Posada: Muzyczna i poetycka uczta w pałacu
Poezję, szanty, jazz, blues zaprezentował w pałacu w Posadzie Sławomir Pilarski, który zaśpiewał tam nie tylko swoje autorskie piosenki.
Poezję, szanty, jazz, blues zaprezentował w pałacu w Posadzie Sławomir Pilarski, który zaśpiewał tam nie tylko swoje autorskie piosenki.
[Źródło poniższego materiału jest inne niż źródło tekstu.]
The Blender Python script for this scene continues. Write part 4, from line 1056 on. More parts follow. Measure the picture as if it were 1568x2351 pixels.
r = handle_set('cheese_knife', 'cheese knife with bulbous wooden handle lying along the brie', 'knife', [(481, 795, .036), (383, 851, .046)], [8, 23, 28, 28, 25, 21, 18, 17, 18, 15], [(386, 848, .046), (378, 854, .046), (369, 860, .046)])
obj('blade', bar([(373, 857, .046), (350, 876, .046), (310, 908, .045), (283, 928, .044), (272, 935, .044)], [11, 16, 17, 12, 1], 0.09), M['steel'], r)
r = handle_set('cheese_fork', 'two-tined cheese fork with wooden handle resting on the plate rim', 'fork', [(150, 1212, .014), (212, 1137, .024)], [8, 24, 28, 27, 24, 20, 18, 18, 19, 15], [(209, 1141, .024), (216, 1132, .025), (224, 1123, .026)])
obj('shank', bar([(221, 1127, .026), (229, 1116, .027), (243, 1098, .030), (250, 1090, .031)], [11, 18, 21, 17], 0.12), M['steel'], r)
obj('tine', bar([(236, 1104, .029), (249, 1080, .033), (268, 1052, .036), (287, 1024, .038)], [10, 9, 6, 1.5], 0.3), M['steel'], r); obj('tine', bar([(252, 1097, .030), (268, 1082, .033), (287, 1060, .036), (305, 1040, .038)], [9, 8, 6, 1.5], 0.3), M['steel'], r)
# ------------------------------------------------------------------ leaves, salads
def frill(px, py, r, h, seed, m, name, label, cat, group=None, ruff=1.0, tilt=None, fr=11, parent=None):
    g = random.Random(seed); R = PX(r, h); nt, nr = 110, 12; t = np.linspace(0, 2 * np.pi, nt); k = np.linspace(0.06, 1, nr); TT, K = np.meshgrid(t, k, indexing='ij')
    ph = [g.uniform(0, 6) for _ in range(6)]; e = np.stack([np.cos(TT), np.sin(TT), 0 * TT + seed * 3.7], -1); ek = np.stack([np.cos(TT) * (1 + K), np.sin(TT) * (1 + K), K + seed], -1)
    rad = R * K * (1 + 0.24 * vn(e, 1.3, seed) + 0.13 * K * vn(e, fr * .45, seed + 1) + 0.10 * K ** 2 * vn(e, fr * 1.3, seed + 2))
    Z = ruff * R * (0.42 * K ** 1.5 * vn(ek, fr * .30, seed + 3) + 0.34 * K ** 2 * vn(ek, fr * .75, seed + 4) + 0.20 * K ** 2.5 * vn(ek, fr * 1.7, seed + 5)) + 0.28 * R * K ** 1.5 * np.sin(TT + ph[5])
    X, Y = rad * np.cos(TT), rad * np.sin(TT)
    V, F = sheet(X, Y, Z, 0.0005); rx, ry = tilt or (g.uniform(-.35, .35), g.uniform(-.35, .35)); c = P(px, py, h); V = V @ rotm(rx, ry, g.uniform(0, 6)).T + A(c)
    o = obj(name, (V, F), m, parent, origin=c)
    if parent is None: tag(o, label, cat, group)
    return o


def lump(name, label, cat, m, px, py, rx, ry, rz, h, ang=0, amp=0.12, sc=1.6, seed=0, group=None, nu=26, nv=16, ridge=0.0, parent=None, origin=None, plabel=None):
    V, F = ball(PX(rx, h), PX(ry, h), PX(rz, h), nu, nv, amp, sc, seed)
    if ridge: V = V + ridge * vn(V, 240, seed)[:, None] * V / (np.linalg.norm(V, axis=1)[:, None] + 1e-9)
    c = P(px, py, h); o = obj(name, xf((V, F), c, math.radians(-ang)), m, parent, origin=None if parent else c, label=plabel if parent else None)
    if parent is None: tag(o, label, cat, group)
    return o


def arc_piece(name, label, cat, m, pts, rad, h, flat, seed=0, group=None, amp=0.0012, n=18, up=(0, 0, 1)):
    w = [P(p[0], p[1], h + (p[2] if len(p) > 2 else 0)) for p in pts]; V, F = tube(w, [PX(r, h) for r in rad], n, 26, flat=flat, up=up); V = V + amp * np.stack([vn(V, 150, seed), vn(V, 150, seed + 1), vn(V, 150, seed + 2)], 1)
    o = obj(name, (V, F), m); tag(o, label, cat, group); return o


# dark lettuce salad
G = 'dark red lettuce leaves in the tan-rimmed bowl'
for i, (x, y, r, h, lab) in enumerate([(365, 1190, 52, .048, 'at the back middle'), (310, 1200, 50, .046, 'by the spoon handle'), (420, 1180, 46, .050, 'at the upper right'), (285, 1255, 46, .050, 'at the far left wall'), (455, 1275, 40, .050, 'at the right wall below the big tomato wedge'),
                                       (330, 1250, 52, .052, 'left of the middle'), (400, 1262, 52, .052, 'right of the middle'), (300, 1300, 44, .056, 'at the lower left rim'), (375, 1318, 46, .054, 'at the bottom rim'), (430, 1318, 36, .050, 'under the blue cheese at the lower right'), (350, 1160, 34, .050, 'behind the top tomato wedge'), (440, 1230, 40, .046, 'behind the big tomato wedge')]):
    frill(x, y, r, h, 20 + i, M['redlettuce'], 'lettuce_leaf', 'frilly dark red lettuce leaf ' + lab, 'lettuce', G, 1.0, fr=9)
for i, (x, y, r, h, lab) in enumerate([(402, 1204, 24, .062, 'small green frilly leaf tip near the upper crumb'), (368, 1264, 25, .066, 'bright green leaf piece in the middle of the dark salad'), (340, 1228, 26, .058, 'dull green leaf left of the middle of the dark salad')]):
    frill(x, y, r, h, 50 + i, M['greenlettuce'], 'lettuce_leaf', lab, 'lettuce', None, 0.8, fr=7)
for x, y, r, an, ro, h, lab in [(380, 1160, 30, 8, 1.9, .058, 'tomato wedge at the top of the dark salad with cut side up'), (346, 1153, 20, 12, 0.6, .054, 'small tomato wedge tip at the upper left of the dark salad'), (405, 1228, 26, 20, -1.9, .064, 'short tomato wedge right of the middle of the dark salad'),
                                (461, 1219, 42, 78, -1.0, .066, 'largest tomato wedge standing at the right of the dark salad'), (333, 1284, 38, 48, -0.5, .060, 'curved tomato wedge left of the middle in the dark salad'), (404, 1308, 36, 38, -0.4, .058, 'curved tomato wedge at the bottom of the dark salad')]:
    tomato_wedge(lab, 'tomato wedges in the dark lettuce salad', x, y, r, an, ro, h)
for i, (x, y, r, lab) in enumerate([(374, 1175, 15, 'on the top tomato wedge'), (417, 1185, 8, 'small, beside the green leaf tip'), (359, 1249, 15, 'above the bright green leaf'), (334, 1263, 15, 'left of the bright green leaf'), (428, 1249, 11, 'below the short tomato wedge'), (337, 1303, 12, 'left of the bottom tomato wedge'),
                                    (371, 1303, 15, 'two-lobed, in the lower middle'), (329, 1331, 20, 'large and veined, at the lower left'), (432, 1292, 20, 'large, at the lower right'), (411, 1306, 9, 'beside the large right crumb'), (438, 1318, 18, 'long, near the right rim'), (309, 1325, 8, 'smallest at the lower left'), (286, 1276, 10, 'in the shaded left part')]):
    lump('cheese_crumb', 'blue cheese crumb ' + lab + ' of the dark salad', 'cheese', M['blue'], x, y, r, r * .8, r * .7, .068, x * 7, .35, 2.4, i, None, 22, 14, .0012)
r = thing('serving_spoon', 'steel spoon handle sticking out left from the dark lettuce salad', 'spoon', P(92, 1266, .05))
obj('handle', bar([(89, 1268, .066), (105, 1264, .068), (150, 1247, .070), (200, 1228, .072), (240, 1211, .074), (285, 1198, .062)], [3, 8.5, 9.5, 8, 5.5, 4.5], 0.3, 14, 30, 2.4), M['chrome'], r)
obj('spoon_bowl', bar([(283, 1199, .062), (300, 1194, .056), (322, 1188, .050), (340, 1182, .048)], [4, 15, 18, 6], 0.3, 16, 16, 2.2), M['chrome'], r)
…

Koncertowi przyświecało hasło: „Z wrażliwości się nie wyrasta”. - Cieszymy się, że mieszkańcy Posady mogli posłuchać utworów, które zostały wielokrotnie wyróżnione w konkursach – powiedziała Anna Majer, liderka Grupy Inicjatywnej Pałac Posada. - Dzięki Sławkowi Piłkarskiemu, który zaprezentował swoje autorskie piosenki i nie tylko, to była prawdziwa uczta muzyczna. Była poezję, szanty, jazz, blues, każdy znalazł coś dla siebie. Mam nadzieje, że to nie ostatnie spotkanie ze Sławkiem.
Kolejny koncert poezji śpiewanej Sławomira Pilarskiego odbędzie się 17 kwietnia o godz. 18.00 w restauracji Staromiejskiej. - Jest to akcja charytatywna na rzecz 3-letniej Hani Dławichowskiej, która cierpi na chorobę zwaną Zespołem Retta.